Reproduce exactly the opening lines of the listing, stopping after the line that contains "tag(t, 'small round" and including it.
^^^^
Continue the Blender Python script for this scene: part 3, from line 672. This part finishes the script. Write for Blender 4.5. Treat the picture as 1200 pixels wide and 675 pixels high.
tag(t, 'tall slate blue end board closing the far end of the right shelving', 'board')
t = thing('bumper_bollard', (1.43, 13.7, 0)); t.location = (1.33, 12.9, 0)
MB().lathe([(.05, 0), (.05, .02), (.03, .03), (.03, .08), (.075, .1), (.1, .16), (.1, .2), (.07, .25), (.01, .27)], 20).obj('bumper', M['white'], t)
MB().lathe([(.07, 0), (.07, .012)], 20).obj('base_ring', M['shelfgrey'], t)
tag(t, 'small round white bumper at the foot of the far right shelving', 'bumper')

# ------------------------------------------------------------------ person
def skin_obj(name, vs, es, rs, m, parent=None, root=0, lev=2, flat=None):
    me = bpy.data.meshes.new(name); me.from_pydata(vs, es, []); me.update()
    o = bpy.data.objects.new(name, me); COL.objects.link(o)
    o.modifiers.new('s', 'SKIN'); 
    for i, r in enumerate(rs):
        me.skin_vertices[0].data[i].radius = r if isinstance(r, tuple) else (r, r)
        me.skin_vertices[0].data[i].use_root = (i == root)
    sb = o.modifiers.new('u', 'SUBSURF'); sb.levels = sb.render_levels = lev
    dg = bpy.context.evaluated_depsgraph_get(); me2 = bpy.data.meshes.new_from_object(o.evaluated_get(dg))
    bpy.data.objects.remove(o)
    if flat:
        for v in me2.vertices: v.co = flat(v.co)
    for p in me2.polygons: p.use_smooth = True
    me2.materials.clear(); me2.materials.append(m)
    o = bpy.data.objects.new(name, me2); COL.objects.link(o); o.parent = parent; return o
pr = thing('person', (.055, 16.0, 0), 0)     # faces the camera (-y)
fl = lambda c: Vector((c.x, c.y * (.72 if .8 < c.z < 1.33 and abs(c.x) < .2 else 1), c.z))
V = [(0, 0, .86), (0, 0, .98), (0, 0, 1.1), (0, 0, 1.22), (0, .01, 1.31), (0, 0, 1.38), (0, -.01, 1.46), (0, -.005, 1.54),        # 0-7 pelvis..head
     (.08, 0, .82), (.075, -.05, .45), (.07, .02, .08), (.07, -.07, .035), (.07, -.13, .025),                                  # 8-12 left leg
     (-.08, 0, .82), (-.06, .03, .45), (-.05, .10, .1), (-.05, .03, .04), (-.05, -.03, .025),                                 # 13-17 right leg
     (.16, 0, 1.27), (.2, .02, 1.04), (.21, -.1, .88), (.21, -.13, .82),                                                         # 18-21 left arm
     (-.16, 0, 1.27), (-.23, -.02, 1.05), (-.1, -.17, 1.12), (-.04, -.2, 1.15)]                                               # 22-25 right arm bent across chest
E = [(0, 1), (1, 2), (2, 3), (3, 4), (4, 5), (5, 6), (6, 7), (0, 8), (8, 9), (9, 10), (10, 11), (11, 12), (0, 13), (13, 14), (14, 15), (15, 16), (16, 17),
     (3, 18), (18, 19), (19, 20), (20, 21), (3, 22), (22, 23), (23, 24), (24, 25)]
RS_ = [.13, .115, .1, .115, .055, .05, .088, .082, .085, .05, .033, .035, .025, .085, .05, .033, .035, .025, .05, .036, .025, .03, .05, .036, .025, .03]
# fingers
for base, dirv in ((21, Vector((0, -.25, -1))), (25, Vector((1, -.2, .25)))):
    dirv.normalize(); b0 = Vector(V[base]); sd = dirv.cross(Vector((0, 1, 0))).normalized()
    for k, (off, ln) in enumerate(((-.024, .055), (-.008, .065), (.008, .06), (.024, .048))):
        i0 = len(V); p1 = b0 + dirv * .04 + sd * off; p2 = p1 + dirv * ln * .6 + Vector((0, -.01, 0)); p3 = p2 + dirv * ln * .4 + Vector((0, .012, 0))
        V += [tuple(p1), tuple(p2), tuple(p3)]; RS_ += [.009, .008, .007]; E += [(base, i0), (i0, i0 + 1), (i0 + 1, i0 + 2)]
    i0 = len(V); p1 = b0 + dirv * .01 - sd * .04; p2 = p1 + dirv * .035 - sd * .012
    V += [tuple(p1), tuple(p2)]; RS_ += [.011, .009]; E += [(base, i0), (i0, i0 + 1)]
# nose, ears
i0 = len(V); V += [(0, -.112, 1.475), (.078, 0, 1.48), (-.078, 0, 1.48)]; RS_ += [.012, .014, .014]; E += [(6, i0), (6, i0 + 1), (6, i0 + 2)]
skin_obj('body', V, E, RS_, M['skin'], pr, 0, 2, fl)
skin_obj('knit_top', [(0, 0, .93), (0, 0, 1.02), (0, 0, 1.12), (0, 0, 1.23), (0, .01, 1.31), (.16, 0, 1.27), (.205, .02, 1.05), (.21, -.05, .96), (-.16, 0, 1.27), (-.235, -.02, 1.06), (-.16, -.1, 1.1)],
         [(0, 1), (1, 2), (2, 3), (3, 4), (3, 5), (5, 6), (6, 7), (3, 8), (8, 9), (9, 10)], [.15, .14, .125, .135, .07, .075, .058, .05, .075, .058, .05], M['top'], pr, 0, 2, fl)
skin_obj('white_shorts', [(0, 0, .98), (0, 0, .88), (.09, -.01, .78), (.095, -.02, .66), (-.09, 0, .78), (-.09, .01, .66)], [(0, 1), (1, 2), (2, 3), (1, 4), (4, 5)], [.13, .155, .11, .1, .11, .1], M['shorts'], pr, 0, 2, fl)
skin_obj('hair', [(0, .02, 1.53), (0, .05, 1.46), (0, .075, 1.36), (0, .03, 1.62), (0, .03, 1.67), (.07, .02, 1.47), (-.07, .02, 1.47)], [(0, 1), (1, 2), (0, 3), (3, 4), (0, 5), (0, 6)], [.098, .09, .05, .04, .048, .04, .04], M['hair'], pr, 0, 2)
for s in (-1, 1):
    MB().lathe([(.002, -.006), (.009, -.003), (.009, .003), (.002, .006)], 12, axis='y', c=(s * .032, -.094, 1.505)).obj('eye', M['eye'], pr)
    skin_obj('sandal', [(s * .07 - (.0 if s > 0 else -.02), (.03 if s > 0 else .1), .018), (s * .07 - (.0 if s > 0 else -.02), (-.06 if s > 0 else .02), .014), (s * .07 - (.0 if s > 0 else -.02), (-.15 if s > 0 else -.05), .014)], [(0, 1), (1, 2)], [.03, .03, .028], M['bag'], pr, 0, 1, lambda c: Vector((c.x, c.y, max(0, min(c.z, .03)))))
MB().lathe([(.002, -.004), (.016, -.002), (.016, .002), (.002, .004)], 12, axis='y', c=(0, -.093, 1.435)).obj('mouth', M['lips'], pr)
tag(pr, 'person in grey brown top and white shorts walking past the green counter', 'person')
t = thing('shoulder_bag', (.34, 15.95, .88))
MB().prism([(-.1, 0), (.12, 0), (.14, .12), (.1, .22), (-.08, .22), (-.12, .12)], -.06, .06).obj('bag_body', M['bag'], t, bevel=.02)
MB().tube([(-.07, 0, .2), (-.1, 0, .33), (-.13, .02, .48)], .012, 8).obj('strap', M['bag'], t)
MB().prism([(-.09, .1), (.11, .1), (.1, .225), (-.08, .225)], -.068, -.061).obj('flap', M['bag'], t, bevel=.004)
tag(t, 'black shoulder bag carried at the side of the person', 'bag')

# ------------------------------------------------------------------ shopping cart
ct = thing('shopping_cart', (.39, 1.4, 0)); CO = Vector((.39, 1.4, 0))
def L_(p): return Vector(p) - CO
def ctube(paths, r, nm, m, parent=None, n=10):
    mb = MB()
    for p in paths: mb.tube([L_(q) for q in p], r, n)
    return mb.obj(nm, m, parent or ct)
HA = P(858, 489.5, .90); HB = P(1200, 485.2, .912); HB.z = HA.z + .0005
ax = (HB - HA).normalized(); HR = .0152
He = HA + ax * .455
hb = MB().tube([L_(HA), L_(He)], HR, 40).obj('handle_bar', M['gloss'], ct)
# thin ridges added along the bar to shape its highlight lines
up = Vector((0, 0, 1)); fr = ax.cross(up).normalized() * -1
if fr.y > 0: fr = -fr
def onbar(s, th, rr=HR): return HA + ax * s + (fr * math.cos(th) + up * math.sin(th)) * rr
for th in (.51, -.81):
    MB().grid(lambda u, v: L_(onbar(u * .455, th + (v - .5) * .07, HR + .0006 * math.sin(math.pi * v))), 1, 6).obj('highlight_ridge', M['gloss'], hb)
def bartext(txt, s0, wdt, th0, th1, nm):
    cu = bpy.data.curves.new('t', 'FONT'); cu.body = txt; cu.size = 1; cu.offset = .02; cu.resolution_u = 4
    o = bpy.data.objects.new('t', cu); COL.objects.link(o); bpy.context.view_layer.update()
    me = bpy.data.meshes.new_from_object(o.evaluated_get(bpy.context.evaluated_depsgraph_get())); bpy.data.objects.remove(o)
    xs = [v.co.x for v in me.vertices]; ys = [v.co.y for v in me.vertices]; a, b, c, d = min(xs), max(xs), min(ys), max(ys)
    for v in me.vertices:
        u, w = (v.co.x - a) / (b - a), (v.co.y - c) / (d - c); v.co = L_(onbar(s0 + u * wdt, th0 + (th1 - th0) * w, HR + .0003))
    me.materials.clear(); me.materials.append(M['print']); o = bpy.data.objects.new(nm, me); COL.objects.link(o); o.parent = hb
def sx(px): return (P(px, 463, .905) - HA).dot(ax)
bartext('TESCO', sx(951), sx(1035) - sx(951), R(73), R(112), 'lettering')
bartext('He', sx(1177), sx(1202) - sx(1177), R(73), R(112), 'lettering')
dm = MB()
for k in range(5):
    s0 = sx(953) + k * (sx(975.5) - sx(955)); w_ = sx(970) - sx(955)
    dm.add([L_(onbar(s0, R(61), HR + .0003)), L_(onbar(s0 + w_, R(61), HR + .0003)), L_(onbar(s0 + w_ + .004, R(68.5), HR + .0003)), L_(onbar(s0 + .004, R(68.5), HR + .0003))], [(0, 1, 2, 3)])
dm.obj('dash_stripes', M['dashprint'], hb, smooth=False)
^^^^
(Expected answer)
Continue the Blender Python script for this scene: part 3, from line 672. This part finishes the script. Write for Blender 4.5. Treat the picture as 1200 pixels wide and 675 pixels high.
tag(t, 'tall slate blue end board closing the far end of the right shelving', 'board')
t = thing('bumper_bollard', (1.43, 13.7, 0)); t.location = (1.33, 12.9, 0)
MB().lathe([(.05, 0), (.05, .02), (.03, .03), (.03, .08), (.075, .1), (.1, .16), (.1, .2), (.07, .25), (.01, .27)], 20).obj('bumper', M['white'], t)
MB().lathe([(.07, 0), (.07, .012)], 20).obj('base_ring', M['shelfgrey'], t)
tag(t, 'small round white bumper at the foot of the far right shelving', 'bumper')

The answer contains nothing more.